>> Start Dataset content
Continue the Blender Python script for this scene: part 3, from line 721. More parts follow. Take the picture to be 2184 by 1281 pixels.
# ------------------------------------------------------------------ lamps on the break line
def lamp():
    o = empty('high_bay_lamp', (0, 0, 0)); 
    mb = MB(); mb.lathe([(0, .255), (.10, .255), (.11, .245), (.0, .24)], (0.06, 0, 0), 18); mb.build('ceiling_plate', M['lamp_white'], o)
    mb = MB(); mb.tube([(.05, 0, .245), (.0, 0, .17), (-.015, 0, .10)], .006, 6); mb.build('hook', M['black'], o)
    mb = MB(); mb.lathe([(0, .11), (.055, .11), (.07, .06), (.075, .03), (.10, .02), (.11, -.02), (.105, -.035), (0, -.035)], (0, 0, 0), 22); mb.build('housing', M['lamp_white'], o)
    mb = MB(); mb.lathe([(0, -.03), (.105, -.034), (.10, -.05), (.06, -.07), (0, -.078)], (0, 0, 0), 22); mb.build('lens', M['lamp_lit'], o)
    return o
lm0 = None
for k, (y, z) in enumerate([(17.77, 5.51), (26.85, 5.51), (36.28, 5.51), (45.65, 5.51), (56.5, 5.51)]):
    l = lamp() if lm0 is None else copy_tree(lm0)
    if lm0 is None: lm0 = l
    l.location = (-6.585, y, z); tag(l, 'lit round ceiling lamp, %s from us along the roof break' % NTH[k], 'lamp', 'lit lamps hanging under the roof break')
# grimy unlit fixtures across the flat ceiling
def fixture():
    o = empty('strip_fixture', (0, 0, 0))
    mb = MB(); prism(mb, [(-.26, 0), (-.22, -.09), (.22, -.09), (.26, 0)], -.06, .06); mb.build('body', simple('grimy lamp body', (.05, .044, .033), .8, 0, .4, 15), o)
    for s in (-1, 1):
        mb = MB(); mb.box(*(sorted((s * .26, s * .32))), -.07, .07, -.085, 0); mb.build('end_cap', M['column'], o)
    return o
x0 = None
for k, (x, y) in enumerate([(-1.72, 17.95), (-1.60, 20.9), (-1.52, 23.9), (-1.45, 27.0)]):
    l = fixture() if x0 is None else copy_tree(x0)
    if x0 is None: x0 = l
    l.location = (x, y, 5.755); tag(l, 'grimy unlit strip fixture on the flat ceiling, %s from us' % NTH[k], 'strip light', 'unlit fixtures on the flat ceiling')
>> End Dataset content
The request
Every line above needs to be retyped exactly.

Task result
Continue the Blender Python script for this scene: part 3, from line 721. More parts follow. Take the picture to be 2184 by 1281 pixels.
# ------------------------------------------------------------------ lamps on the break line
def lamp():
    o = empty('high_bay_lamp', (0, 0, 0)); 
    mb = MB(); mb.lathe([(0, .255), (.10, .255), (.11, .245), (.0, .24)], (0.06, 0, 0), 18); mb.build('ceiling_plate', M['lamp_white'], o)
    mb = MB(); mb.tube([(.05, 0, .245), (.0, 0, .17), (-.015, 0, .10)], .006, 6); mb.build('hook', M['black'], o)
    mb = MB(); mb.lathe([(0, .11), (.055, .11), (.07, .06), (.075, .03), (.10, .02), (.11, -.02), (.105, -.035), (0, -.035)], (0, 0, 0), 22); mb.build('housing', M['lamp_white'], o)
    mb = MB(); mb.lathe([(0, -.03), (.105, -.034), (.10, -.05), (.06, -.07), (0, -.078)], (0, 0, 0), 22); mb.build('lens', M['lamp_lit'], o)
    return o
lm0 = None
for k, (y, z) in enumerate([(17.77, 5.51), (26.85, 5.51), (36.28, 5.51), (45.65, 5.51), (56.5, 5.51)]):
    l = lamp() if lm0 is None else copy_tree(lm0)
    if lm0 is None: lm0 = l
    l.location = (-6.585, y, z); tag(l, 'lit round ceiling lamp, %s from us along the roof break' % NTH[k], 'lamp', 'lit lamps hanging under the roof break')
# grimy unlit fixtures across the flat ceiling
def fixture():
    o = empty('strip_fixture', (0, 0, 0))
    mb = MB(); prism(mb, [(-.26, 0), (-.22, -.09), (.22, -.09), (.26, 0)], -.06, .06); mb.build('body', simple('grimy lamp body', (.05, .044, .033), .8, 0, .4, 15), o)
    for s in (-1, 1):
        mb = MB(); mb.box(*(sorted((s * .26, s * .32))), -.07, .07, -.085, 0); mb.build('end_cap', M['column'], o)
    return o
x0 = None
for k, (x, y) in enumerate([(-1.72, 17.95), (-1.60, 20.9), (-1.52, 23.9), (-1.45, 27.0)]):
    l = fixture() if x0 is None else copy_tree(x0)
    if x0 is None: x0 = l
    l.location = (x, y, 5.755); tag(l, 'grimy unlit strip fixture on the flat ceiling, %s from us' % NTH[k], 'strip light', 'unlit fixtures on the flat ceiling')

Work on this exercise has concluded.